Russia has also imported “multiple pieces” of chip manufacturing equipment from the west and “dozens of spare parts,” the report said. In February 2023, it said, South Korea’s Jusung Engineering sold a $29 million shipment labeled “Machines and Equipment for the Production of Semiconductors or Electronic Integrated Circuits” to Russia-based OOO Enkor Group, which the U.S. sanctioned in September. Chinese-owned Linton Technologies, which has U.S. operations, also conducted nine transactions worth $30 million in total with Enkor -- mostly involving chip-making tools -- before Enkor was sanctioned.

Russia has also bought sensitive U.S.-origin chip equipment, the report said. The country bought three plasma-etch tools made by U.S.-based Lam Research -- two were shipped from South Korea and one was sent from Taiwan. The report said those tools were “old” and bought on the secondary market by Hong Kong-registered Smart Kit Technology -- which doesn’t have “an online presence” -- and were shipped directly from Korea and Taiwan to Russia-based OOO Izovak Engineering, which has ties to the Russian government.

The report noted that the Western companies that made these tools “had no relationship to these transactions, given that they first sold the tools in question years ago.” But secondary suppliers may have had a responsibility to stop those shipments, partly because Izovak has a “track record” of supplying equipment to Russian government-owned chip facilities.

Basic due diligence "would have flagged this as a high-risk transaction,” the report said. “Transactions such as these illustrate the need to expand export control enforcement efforts into secondary marketplaces, where older tools are traded.”

The report cites other similar transactions and calls on governments to impose more sanctions and export controls on Russian firms and their foreign suppliers. As Russia develops new “import patterns,” it said, “frequent sanctions imposition on firms dealing in restricted chips -- perhaps monthly or bimonthly -- will enhance the disruptive effects.”

Sanctions and export control authorities should also push distributors to devote more resources to their compliance and due diligence efforts, the report said.
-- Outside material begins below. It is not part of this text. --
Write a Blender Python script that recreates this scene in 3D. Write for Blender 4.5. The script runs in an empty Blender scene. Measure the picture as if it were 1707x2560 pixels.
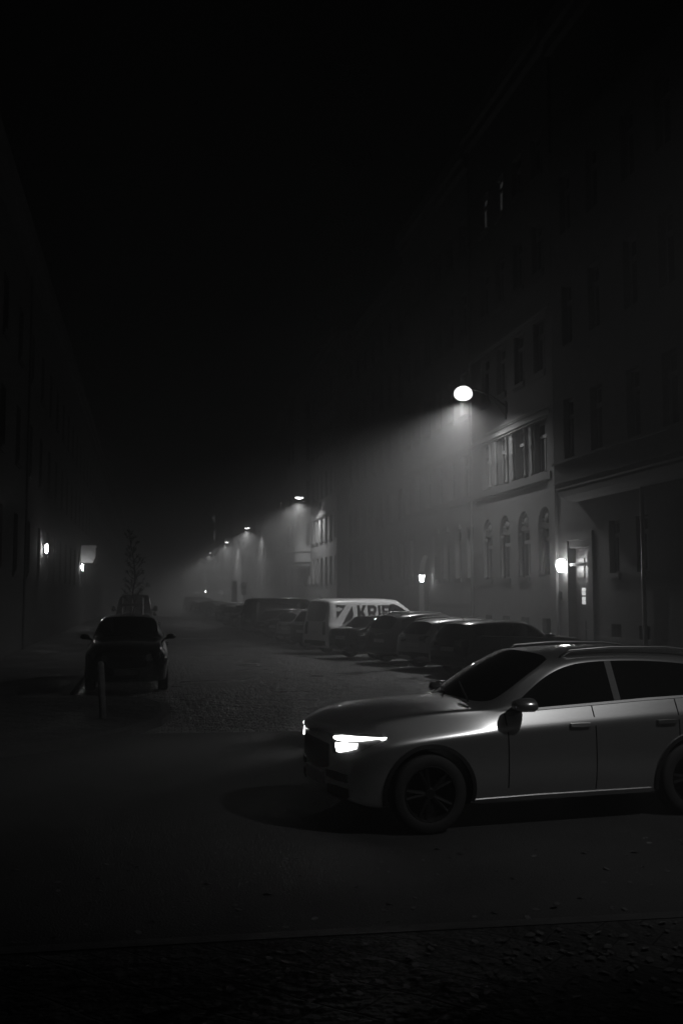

It said most chips, chipmaking materials and spare parts being bought by Russia are sold by Western semiconductor manufacturing companies to distributors, who then sell them “through additional layers of distributors.” Penalizing those distributors could help them better comply with U.S. export restrictions, the report said.

“Secondary markets and distributors should not be allowed to turn a blind eye,” it said.
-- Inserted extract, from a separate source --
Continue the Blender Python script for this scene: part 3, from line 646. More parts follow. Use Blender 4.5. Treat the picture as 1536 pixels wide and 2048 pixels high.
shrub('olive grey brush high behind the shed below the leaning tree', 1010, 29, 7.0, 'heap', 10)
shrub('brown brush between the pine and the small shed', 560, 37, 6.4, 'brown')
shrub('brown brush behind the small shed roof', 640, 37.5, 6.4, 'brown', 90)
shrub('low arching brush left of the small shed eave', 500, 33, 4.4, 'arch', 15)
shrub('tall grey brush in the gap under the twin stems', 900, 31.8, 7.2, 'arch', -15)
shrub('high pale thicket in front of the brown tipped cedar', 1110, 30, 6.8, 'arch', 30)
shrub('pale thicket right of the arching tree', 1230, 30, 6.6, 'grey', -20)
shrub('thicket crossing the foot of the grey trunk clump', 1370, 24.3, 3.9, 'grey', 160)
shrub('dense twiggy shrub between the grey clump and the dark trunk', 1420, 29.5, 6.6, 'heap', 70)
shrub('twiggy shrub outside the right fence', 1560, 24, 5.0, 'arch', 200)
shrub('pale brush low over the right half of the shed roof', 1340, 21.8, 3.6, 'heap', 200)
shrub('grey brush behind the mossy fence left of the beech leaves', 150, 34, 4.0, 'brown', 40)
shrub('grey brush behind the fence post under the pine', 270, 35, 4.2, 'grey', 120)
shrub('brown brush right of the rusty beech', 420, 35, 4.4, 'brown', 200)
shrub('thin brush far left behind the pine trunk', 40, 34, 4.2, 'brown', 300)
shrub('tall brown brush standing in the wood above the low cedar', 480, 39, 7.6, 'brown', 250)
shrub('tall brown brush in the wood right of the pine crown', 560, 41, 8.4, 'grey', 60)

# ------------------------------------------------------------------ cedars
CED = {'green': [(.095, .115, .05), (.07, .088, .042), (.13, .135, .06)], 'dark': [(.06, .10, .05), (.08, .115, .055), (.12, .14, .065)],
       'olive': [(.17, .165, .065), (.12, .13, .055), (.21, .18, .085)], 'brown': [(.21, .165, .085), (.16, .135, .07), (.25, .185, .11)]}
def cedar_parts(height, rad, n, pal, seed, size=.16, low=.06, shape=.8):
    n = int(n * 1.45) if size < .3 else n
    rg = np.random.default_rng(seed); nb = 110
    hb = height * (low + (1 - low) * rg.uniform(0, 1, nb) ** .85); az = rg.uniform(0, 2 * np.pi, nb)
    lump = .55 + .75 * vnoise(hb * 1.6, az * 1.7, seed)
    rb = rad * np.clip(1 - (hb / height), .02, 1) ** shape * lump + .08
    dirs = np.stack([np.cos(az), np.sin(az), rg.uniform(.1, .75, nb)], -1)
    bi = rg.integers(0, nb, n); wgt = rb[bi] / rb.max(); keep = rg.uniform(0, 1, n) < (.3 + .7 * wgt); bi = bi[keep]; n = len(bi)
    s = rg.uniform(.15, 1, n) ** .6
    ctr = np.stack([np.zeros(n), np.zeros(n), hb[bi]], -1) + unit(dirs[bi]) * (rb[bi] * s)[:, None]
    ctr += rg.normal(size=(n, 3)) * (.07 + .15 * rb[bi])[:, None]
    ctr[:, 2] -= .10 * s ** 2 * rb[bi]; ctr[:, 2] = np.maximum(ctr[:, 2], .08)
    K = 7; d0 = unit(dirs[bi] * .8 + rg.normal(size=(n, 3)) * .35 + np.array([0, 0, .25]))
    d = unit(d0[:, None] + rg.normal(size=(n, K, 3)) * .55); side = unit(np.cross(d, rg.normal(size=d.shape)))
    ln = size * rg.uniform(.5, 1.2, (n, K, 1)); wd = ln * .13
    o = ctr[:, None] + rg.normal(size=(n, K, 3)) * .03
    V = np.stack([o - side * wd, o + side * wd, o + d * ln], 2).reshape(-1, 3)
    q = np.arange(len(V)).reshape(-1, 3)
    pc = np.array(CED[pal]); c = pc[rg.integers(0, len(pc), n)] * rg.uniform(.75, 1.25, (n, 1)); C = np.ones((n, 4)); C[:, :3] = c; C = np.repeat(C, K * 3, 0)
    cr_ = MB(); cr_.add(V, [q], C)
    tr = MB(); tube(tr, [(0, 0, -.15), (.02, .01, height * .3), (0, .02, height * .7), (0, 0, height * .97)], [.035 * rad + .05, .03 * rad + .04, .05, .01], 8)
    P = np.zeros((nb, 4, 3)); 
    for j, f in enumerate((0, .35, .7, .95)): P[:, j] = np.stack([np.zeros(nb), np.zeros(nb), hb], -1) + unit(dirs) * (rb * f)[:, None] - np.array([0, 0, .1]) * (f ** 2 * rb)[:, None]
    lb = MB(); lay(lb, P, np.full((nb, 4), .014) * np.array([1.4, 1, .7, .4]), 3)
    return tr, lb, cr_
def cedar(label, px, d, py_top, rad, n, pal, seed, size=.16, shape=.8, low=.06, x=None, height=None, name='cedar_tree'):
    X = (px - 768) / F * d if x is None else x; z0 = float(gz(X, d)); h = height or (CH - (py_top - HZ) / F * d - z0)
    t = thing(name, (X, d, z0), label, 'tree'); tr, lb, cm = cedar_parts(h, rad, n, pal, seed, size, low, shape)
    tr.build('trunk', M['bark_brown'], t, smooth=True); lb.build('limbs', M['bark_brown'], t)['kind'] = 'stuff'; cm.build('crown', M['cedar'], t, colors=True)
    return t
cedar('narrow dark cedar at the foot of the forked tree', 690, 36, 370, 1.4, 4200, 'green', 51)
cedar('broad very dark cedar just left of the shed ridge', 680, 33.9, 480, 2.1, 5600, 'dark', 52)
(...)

Western governments should also pressure Chinese firms to stop sending chipmaking materials to Russia, the report said, saying “legitimate Chinese firms” like MCL Electronic Materials, Hangzhou Semiconductor Wafer, Guangdong Tianyu Semiconductor Technology and others “are repeatedly cited in Russian customs data as suppliers.”

Beijing will “never be a willing supporter of Western chip controls,” but Chinese companies “often” choose to comply with Western measures “when they face US punishment,” the report said. “Imposing similar costs on Chinese firms selling prohibited technology to Russia would enhance the efficacy of these restrictions.”